Had a good couple of days thinking very little about WAS as I can. Hard to keep her totally out of my mind since she is now texting me daily. Chit chat stuff ... nothing serious. Not sure if I should keep replying to her or not. I was her best friend while we were together. We texted each other good mornings ... how our day was going ... what to cook for dinner etc. etc. etc. I see these new text as nothing but the same context as those we sent to each other while she planned her exit. Is she wanting her friend back ... but not the husband? Is she playing with me to see if she could come back. Or is she now just lonely being single again? Who knows! I do know Sandi2 woke me up. My kids are doing just fine without the drama around the house. They're helping around the house without any lip what so ever. My D comes and gives me a big hug when I walk through the door after work. She didn't do this when WAS and I were together. She did see WAS do it everyday so maybe she's imitating her a bit. Whatever the cause I like it.
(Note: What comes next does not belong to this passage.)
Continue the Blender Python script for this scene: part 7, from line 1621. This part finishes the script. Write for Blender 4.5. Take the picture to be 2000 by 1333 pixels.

The kids and I are starting to settle into our new lives without "Mom" in it. I know I cannot make WAS spend more time with them that is something she will have to do on her own. I will have to set boundaries with her though. When WAS does want to spend time with them she just text them she's picking them up without discussing with me if we had plans or not. Just I'm coming to get you. I see I need to get the book concerning boundaries and how to set them.
I'm really not sure what I want anymore. Maybe setting these boundaries will give me direction and more self worth.
Me 44 WAW 37 S 14 D 12
M 18 yrs T 20 yrs WAS 7-27-09 WAS #2 6-10-11
"Success is to be measured not so much by the position that one has reached in life as by the obstacles which he has overcome."